Gençliğin arayışı ile insanlığın efendisinin örnek ahlakı buluştuğunda, bütün yeryüzü daha yaşanılabilir, iyiliğin ulaştığı bir yer haline gelecektir. Kendini ispat etmenin telaşını yaşayan gençlerle, ‘İnsanların en hayırlısı, insanlara faydalı olanlardır.’ ideali buluştuğunda dünya yine merhametin en nadide tablolarına ev sahipliği yapacaktır inşallah. Ama bütün bunlar bizim gayretlerimizle hayat bulacaktır. Onun için öncelikle gençlik üzerinde yaşadığımız sorunların sebeplerini, etkenlerini, faktörlerini, süreçlerini doğru analizlerle değerlendirmeye tabi tutmak ve ardından sorunları aşacak çıkış yolları doğru bir yöntem, uygulanabilir ve sürdürülebilir programlar ve çalışmalar ortaya koymak hayati öneme sahiptir. Buradaki program içinde bütün bu alanlara yönelik başlıklar görmek bizi heyecanlandırmakta ve umudumuzu artırmaktadır.”

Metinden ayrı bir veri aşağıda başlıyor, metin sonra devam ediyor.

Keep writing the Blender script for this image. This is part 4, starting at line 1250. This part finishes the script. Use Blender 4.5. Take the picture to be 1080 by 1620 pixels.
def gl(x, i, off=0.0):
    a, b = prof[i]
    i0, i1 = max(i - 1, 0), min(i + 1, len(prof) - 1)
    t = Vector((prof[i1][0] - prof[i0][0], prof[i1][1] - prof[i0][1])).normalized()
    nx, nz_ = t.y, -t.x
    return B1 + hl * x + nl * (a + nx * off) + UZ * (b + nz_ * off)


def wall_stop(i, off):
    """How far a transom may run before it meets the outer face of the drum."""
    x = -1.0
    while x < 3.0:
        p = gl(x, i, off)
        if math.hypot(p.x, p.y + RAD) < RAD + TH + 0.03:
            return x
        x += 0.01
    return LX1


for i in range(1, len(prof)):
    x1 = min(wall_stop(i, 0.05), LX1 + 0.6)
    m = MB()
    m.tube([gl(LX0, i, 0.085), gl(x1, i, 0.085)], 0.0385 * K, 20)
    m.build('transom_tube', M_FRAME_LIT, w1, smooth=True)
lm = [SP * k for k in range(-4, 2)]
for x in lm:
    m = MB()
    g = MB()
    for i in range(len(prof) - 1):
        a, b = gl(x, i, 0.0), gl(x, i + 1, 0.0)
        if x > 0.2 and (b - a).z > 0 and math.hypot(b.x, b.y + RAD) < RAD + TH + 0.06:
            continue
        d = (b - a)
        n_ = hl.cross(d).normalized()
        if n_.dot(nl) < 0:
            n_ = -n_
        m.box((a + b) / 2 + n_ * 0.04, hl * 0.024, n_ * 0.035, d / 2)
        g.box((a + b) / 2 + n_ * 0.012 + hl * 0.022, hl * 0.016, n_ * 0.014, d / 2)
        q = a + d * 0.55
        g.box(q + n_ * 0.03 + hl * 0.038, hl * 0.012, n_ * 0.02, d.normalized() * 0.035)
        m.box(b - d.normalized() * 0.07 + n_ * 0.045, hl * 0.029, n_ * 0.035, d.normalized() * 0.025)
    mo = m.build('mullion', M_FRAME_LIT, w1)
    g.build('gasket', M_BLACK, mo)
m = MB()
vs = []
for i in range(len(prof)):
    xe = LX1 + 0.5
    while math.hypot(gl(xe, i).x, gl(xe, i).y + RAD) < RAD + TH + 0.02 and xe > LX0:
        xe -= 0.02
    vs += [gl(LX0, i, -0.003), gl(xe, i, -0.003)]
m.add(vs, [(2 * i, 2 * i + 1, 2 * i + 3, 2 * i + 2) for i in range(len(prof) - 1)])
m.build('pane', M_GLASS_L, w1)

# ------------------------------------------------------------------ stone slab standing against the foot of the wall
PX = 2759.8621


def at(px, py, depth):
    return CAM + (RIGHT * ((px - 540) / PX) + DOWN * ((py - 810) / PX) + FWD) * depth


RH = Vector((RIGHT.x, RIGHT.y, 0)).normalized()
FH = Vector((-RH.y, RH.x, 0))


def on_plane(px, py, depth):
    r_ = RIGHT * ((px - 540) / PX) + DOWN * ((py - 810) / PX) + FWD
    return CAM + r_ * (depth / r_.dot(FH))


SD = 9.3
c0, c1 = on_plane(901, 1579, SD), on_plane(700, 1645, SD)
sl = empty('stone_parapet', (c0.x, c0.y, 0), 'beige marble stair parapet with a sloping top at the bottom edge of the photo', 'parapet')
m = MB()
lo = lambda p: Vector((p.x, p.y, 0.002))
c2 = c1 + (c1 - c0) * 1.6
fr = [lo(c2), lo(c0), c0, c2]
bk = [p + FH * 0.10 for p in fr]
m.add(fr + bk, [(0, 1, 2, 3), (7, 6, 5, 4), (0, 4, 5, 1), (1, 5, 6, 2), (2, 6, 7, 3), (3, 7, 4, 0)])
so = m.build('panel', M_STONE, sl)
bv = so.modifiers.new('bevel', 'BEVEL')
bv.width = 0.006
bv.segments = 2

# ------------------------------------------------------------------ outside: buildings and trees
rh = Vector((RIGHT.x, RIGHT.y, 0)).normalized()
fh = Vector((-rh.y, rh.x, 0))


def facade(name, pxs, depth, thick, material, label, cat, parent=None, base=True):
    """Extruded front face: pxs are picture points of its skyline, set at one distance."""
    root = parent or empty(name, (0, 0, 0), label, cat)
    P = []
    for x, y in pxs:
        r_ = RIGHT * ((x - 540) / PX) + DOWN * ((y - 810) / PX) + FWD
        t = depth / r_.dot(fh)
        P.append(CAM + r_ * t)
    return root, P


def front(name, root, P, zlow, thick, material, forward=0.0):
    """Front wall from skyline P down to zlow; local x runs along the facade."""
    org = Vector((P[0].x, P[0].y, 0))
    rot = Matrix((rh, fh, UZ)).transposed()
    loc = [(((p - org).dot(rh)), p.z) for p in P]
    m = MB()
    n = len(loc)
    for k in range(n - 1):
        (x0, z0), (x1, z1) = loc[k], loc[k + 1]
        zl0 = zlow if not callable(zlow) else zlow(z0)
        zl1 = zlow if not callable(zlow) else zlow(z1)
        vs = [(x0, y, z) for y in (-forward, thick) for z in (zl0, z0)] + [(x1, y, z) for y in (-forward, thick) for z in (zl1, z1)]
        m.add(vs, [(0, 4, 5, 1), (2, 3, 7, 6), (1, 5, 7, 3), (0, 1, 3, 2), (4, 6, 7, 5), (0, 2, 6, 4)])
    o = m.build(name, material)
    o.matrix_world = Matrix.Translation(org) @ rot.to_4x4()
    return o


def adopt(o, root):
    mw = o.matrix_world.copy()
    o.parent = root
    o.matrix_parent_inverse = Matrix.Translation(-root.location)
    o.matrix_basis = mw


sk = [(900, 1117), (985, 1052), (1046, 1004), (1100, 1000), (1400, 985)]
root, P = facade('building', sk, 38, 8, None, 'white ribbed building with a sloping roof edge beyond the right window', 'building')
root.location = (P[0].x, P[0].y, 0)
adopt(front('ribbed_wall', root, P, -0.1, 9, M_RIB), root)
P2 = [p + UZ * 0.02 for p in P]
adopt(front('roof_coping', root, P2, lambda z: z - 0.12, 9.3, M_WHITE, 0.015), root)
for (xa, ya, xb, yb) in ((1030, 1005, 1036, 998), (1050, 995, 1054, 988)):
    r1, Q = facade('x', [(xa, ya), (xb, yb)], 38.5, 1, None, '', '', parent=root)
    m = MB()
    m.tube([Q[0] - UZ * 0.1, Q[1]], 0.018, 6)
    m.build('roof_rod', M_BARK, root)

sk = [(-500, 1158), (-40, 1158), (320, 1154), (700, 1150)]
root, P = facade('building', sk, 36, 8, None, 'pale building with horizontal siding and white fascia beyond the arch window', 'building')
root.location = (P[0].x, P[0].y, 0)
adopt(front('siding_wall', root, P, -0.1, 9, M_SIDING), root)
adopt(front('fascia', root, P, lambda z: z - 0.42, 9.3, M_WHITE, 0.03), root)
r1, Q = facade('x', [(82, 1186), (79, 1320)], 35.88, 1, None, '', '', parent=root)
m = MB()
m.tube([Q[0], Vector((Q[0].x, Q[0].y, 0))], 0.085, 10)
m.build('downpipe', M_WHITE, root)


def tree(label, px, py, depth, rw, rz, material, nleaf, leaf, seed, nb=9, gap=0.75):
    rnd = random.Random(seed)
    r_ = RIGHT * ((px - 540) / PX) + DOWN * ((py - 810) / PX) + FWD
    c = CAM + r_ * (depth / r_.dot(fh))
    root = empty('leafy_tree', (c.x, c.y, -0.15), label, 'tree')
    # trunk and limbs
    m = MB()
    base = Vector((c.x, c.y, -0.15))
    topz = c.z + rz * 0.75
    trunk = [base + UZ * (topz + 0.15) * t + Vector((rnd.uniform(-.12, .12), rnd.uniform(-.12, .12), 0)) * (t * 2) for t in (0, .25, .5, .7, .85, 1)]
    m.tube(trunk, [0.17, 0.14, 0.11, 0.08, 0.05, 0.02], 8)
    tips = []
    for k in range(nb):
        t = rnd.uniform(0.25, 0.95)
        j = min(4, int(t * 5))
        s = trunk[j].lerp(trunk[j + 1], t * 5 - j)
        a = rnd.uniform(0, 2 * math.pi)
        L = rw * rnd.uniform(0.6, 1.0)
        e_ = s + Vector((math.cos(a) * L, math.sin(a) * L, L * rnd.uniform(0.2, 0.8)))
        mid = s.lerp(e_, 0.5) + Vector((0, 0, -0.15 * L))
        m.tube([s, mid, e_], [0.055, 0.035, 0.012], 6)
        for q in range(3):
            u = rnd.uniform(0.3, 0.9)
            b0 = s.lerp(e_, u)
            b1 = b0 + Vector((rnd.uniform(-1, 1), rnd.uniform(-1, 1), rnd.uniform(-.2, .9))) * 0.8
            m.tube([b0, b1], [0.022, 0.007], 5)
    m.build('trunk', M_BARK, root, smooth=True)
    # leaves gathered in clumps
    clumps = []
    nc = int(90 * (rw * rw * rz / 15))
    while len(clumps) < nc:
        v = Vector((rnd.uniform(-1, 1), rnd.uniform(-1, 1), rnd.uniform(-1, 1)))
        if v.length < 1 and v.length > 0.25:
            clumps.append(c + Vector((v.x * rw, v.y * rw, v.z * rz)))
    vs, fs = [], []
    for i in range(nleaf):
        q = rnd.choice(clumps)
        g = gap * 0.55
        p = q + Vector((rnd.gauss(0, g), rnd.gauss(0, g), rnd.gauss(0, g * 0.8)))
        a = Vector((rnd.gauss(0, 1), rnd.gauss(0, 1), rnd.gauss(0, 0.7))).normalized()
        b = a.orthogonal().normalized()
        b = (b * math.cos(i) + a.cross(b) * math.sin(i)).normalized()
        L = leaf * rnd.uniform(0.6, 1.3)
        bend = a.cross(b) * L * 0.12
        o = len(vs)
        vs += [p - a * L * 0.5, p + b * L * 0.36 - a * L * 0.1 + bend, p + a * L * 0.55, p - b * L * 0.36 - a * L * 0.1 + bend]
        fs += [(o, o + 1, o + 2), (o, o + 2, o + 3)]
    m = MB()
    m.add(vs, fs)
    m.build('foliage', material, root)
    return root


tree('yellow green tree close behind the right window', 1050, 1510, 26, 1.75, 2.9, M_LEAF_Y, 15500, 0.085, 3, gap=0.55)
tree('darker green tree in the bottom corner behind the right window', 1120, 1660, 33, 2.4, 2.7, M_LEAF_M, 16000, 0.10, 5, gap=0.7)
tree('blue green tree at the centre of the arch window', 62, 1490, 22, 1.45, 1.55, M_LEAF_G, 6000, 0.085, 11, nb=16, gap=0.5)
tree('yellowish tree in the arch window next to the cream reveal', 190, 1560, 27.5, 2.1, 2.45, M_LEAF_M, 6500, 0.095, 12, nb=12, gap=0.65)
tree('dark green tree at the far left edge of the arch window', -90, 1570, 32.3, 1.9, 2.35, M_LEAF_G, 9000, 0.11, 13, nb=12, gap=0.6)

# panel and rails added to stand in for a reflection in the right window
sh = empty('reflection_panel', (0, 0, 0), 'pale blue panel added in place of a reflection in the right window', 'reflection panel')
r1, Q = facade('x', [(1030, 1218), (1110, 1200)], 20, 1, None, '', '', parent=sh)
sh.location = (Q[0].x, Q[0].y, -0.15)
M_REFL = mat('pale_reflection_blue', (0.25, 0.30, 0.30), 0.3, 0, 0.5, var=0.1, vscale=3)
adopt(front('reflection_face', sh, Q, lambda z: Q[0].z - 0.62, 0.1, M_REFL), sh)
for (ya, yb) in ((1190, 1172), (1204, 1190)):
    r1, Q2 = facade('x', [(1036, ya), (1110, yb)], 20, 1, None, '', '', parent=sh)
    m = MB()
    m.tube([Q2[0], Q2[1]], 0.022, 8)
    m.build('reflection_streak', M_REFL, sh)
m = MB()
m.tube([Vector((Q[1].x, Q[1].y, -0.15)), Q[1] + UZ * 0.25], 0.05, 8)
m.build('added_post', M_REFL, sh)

Erbaş, son olarak Diyanet İşleri Başkanlığının gençliğe yönelik hizmetlerine değinerek, 2018 yılında Mevlid-i Nebi Haftası’nın temasını, "Peygamberimiz ve Gençlik" olarak belirlediklerini hatırlatarak bu kapsamda çok sayıda konferanslar, seminerler ve programlar düzenlediklerini söyledi.

Ayrıca tüm din görevlilerinin gençlik çalışmalarında aktif olmalarını sağlamak amacıyla başlattıkları “Gençliğe Değer Projesi” kapsamında her bir din görevlisinin 10 gençle ilgileneceğini dile getirdi.

Üç gün boyunca devam edecek olan kongrede;

“Gençlik Yayıncılığının Tarihsel Gelişimi”, “Gençlere Yönelik Dini Yayıncılık/Gençlik ve Dini Yayıncılık”, “Dijital Yayıncılık ve Gençlik”, “Gençlik Yayıncılığında Sorunlar” ve “Gençliğe Yönelik Yayıncılıkta Gelecek Perspektifi” başlıkları altında, müzakere ve sunumlar yapılacak.

İslam Araştırmaları Merkezi (İSAM) ev sahipliğinde, gençlere yönelik yayınların dünü, bugünü ve geleceği konusunun masaya yatırılacağı kongre, 21 Nisan Pazar günü yapılacak “Genç Oturumu”nun ardından, “Kapanış ve Değerlendirme Oturumu” ile sona erecek.